Alberto Sordi est l’un des rois de la comédie italienne. Il fut particulièrement grandiose pour Monicelli et Comencini.
Du music-hall à Fellini et Risi
Alberto Sordi débute au music-hall et à la radio, tout en assurant des doublages au cinéma. Son premier rôle au grand écran est dans Scipion l’Africain (1937) de Carmine Gallone. Il joue ensuite des seconds rôles pour Mario Bonnard, Mario Soldati, Goffredo Allesandrini ou Renato Castellani. C’est dans les années 50 que sa notoriété se consolide. Il donne la réplique à Totò dans Totò e i re di Roma (1952) de Steno et Monicelli, avant de collaborer avec Federico Fellini qui lui confie le rôle-titre dans Le Cheik blanc (1952) et en fait l’un des Vitelloni (1953). Il est ensuite tête d’affiche de la comédie musicale Une fille formidable (1953) de Mauro Bolognini, du péplum parodique Deux nuits avec Cléopâtre (1953) de Mario Mattoli, ou de la comédie La belle de Rome (1955) de Luigi Comencini, où il campe un bistrotier sensible au charme de Silvana Pampanini. La seconde moitié des années 60 le voit tourner une vingtaine d’autres films.
Plus que sa composition de l’empereur dans le curieux Les week-ends de Néron (1956) de Steno, on retiendra son rôle du Milanais Giovanni Busacca dans La grande guerre (1959) de Mario Monicelli, un sommet de la comédie italienne où il a pour partenaire Vittorio Gassman. Mais il est tout aussi excellent dans Venise, la lune et toi (1958) de Dino Risi ou Profession Magliari (1959) de Francesco Rosi. Dans les années 60, le personnage de Sordi est au point, celui d’un Italien moyen souvent pleutre et pathétique, mais dont la drôlerie et le manque de réelle malveillance attirent la sympathie du public. Il est savoureux en lieutenant dépassé par les événements dans La grande pagaille (1960) de Luigi Comencini, joueur impénitent dans Chacun son alibi (1960) de Mario Camerini, journaliste raté dans Une vie difficile (1961) de Dino Risi, cadre d’entreprise dans Mafioso (1962) d’Alberto Lattuada, ou homme d’affaires dans Il boom (1963) de Vittorio De Sica.

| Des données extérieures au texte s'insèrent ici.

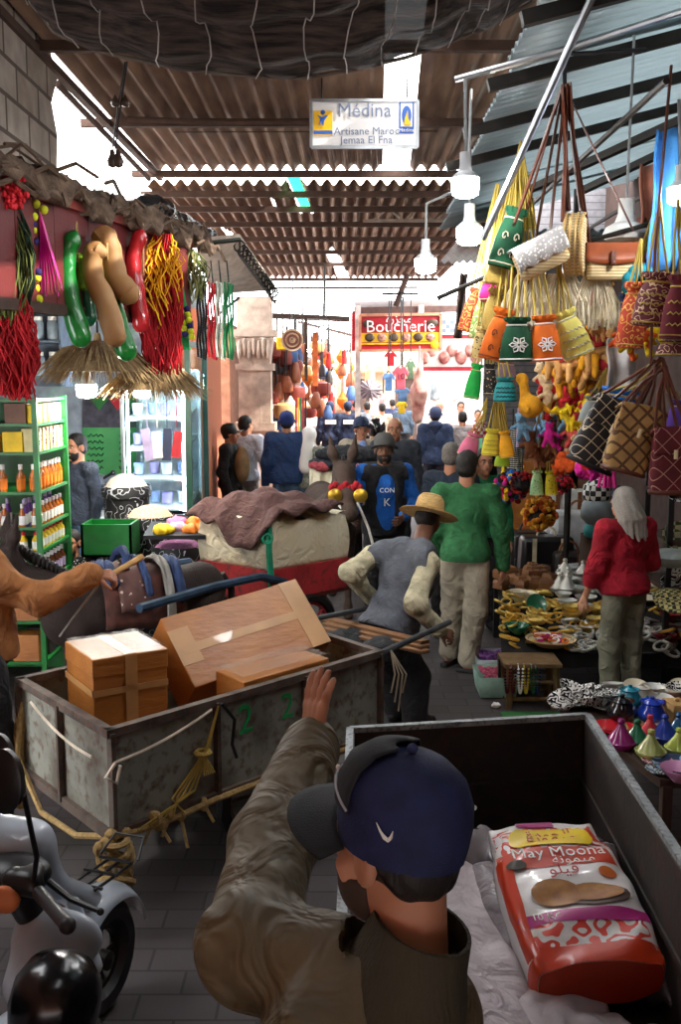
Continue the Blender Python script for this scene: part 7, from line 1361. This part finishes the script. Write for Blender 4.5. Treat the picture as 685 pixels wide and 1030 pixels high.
def proto_pot(m):
    r = T('small_pot', 'x', 'pot'); b = B(); b.lathe([(.035, 0), (.06, .03), (.062, .05), (.045, .075), (.04, .085), (.05, .095), (.035, .09), (0, .08)], 18); ob('pot_body', b, m, r); b = B(); b.tube([(.055, 0, .05), (.085, 0, .06), (.095, 0, .08)], [.012, .009, .006], 7); ob('spout', b, m, r); b = B(); b.lathe([(.038, .088), (.02, .1), (.008, .105), (.01, .115), (0, .118)], 12); ob('lid', b, m, r); return r
PR = {}
def place(fn, m, pos, lab, cat, grp, rot=(0, 0, 0), sc=1):
    key = (fn.__name__, m.name)
    if key not in PR: PR[key] = fn(m); tag(PR[key], lab, cat, grp); move(PR[key], pos, rot, sc)
    else: o = dup(PR[key], pos, rot, sc, lab, grp)
zn = [((.0, .28), (.72, 1.0), proto_box, bwood, 'carved wooden trinket box in the back left corner of the low table', 'box', 14), ((.0, .3), (.16, .7), proto_bangle, brass, 'brass bangle in the left heap of the low table', 'bangle', 46), ((.02, .4), (.06, .6), proto_beads, mat('amber_beads', '#d9a83a', .35), 'amber bead bracelet in the left heap of the low table', 'bracelet', 20), ((.3, .62), (.62, .95), proto_tagine, silver, 'small silver tagine at the back middle of the low table', 'tagine', 12), ((.28, .62), (.5, .92), proto_bowl, silver, 'small silver bowl at the back middle of the low table', 'bowl', 16),
      ((.3, .62), (.2, .5), proto_bangle, silver, 'silver bangle in the middle heap of the low table', 'bangle', 34), ((.3, .6), (.2, .5), proto_bowl, brass, 'small brass bowl in the middle heap of the low table', 'bowl', 14), ((.26, .68), (.0, .25), proto_beads, silver, 'silver bracelet along the front edge of the low table', 'bracelet', 30), ((.05, .25), (.55, .75), proto_bowl, bone, 'bone white bowl among the left bangles', 'bowl', 6), ((.66, 1.0), (.03, .4), proto_bangle, mat('dark_silver', '#6b6660', .4, .7), 'dark silver bangle at the right of the low table', 'bangle', 26), ((.66, 1.0), (.05, .45), proto_bowl, mat('red_glaze', '#a0303a', .3, coat=.4), 'small red glazed bowl at the right of the low table', 'bowl', 10), ((.68, 1.0), (.5, .95), proto_plate, bone, 'bone white plate at the back right of the low table', 'plate', 8), ((.66, 1.0), (.1, .9), proto_beads, brass, 'brass bracelet at the right of the low table', 'bracelet', 16)]
for (u0, u1), (v0, v1), fn, m, lab, cat, n in zn:
    for i in range(int(n * 1.5) if cat != 'tagine' else n):
        p = tp(rnd.uniform(u0, u1), rnd.uniform(v0, v1)) + V((0, 0, rnd.choice((0, .0, .02, .035)))); place(fn, m, p, lab, cat, lab.split(' in ')[0].split(' at ')[0].split(' among ')[0].split(' along ')[0] + 's ' + m.name, (rnd.uniform(-.5, .5) if fn in (proto_bangle, proto_beads) else 0, rnd.uniform(-.4, .4) if fn in (proto_bangle, proto_beads) else 0, rnd.uniform(0, 6.3)), rnd.uniform(.95, 1.45))
for k in range(5): c = tp(.42 + .1 * (k % 3), 1.02) + V((0, .02 * k, .03 * (k // 3))); b = B(); b.box(c + V((0, 0, .02)), (.22, .2, .03), (0, 0, .15 * k)); tag(ob('packet', b, mat('clear_pack', '#b9bcc0', .25, coat=.5), bevel=.004), 'clear plastic packet in the pile behind the low table', 'packet', 'clear packets')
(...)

Alberto Sordi, un monument de la comédie italienne
Et si Sordi n’a pas le prestige international de Mastroianni, il obtient tout de même le Golden Globe du meilleur acteur dans une comédie pour L’amour à la suédoise (1963) de Gian Luigi Polidoro. Plus de vingt autres longs métrages le voient à l’affiche au cours de la décennie, comme Le gynéco de la mutuelle (1968) de Luigi Zampa. Alberto Sordi se lance même dans la réalisation avec Fumo di londra (1966), qui sera suivi de plusieurs autres films, dont Poussière d’étoiles (1973) et Je sais que tu sais… (1982), où il est covedette avec Monica Vitti. Les années 70 confirment le succès et le talent de Sordi, qui gagne le prix d’interprétation masculine au Festival de Berlin avec Détenu en attente de jugement (1971) de Nanni Loy. Son meilleur rôle de cette période est cependant celui du malchanceux joueur de cartes dans L’argent de la vieille (1972) de Luigi Comencini, aux côtés de Silvana Mangano, Joseph Cotten et Bette Davis.
Roi de la comédie italienne, Alberto Sordi brille aussi dans La plus belle soirée de ma vie (1972) d’Ettore Scola, Un bourgeois tout petit (1977) de Mario Monicelli, ou Le témoin (1978) de Jean-Pierre Mocky. Dans les années 80 et 90, Sordi répond encore présent sur les studios de tournage mais les bons rôles sont plus rares, malgré d’honorables prestations pour les fidèles Monicelli (Le marquis s’amuse, 1981) ou Scola (Le roman d’un jeune homme pauvre, 1995). D’autres cinéastes l’accompagnent également au cours de cette dernière période, tels Sergio Corbucci (Sono un fenomeno paranormale, 1985) ou Luigi Magni (Au nom du peuple souverain, 1990). Outre les récompenses mentionnées, Alberto Sordi est lauréat de douze David di Donatello.